Before deciding to buy a new system, executives conducted an internal evaluation to determine the feasibility and associated costs of developing in-house a new system with advanced functionality. “It was determined that an internally developed system didn’t make good business sense,” says Eaton.
On the catalog side, improved system reliability and reduced operating costs were two primary goals. Continuing its high order-accuracy rate, and perhaps even improving on it, was another goal. The Highlights catalog stocks myriad products and already achieves about 98-percent accuracy on its orders, thanks to a system of double and random checks. An enhanced WMS would enable Highlights to move past purely manual accuracy verification to automated order weight verification. “We’d be able to tell by weighing a package before it ships if it’s at the
projected weight based on the products ordered,” Eaton explains.
A New Solution
Once Highlights decided to buy a system, they hired ESYNC, an operations consulting firm that specializes in systems integration, to help them select the right system. Highlights purchased Manhattan Associates’ PkMS Warehouse Management System software in conjunction with a Manifesting application from Kewill.
ESYNC devised a project roadmap for Highlights’ staff to implement the system. Highlights started the process using only internal resources. But after several months, things weren’t progressing as anticipated. The staff grew concerned about the implementation target date, says ESYNC’s Tom Kirkham, project manager for program.
Eaton says, “The data was starting to slip; we weren’t going to meet our schedule. Those were the tough days; we had released ESYNC and decided to do it with internal resources. We clearly underestimated what was involved in implementing such a complex system. We simply didn’t have the expertise in-house.”
Project Back on Track
Highlights turned to ESYNC for advice on getting the project back on track to meet the implementation deadline of March 1, 2002. “We had ESYNC do a two-week assessment to determine where we really were in the implementation process. We asked them: ‘Are we indeed in trouble of not meeting the implementation deadline?’ They said, ‘Yes,’” recalls Eaton.
Highlights officials decided to bring ESYNC back into the loop. Kirkham came on site at Highlights last June to take over the project’s management. A more formal project plan was developed, and committees were formed that included senior management. Highlights continued to use its own internal IT staffers for interface development, network issues and quality assurance functions. ESYNC provided the project management and WMS implementation expertise.
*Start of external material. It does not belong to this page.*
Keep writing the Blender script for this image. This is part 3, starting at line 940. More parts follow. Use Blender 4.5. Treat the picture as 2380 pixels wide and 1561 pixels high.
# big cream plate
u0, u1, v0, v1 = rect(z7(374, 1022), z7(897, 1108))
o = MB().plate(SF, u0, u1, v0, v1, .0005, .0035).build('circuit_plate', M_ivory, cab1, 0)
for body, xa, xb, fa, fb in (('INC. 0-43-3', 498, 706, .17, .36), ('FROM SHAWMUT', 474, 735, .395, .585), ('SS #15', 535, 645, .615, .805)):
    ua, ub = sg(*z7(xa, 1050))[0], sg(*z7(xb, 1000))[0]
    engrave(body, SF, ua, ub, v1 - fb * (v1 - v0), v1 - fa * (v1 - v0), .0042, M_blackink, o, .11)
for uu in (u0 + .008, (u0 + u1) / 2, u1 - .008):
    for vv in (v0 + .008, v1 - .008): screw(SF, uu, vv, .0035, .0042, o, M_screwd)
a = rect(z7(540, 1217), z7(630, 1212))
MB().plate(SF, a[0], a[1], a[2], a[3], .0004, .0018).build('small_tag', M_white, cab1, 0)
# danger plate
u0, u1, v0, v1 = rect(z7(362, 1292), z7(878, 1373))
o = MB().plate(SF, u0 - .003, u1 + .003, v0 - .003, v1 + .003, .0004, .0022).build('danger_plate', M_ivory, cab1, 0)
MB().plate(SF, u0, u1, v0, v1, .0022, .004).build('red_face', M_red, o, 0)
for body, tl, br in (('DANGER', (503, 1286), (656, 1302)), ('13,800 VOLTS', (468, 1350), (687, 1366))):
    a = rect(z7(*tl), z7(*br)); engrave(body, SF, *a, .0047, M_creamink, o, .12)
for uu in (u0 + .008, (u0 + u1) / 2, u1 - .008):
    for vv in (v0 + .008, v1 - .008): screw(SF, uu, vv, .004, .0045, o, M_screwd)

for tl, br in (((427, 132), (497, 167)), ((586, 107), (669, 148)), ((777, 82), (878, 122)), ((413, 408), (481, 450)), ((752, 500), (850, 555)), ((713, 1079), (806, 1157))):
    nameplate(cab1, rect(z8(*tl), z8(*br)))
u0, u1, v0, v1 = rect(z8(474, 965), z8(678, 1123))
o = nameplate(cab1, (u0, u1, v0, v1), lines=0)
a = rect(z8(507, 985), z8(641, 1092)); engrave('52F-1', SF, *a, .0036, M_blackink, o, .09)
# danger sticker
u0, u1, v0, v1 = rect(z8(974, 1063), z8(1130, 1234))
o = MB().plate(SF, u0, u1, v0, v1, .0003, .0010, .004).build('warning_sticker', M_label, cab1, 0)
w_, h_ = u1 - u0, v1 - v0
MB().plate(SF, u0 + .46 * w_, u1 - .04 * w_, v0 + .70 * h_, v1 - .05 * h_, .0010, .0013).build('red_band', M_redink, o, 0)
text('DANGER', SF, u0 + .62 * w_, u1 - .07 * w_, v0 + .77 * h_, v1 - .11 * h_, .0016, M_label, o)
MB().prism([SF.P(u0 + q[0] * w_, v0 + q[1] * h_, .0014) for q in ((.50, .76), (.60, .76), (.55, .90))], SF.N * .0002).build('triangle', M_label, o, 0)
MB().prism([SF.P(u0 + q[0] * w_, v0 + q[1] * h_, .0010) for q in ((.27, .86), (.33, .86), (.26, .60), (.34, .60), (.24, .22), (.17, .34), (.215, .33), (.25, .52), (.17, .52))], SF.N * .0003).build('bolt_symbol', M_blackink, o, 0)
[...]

Once the parameters were established, Kirkham developed an updated path for the project. “It involved looking at their host systems, and what information comes down manually vs. automatically,” he explains. “Then we went down the line to match their existing process flows against the flows of the new WMS.”
A testing phase followed. “We did the testing in several phases,” says Kirkham, to ensure inventory, ship dates and picking information all were being generated correctly. Test results were “above expectations,” he adds. Next came a user-acceptance test in the warehouse. “We shut down the system, downloaded a day’s orders and had the warehouse staff actually go and pick them.”
At press time, Highlights was in the final countdown. Kirkham and Eaton were hopeful the changeover would happen without a hitch. When the new WMS goes live, Eaton looks for three primary benefits:
1. A stable, reliable system that will grow with the company, including a chance to see cost savings.
“The new system will allow us to pick directly into the final shipping container vs. using a tub and then transferring the product to the shipping container,” says Eaton.
2. Higher accuracy rates. “We would like to see numbers over 99 percent,” Eaton says.
3. Continuous inventory verification through cycle counts vs. the more traditional annual inventory.
Kirkham adds, “Highlights will spend nearly a million dollars on the project when all is said and done. But with ever-increasing customer demands for higher service levels and the ever-present pressure to operate at lower costs, the new system should bring big rewards to Highlights.”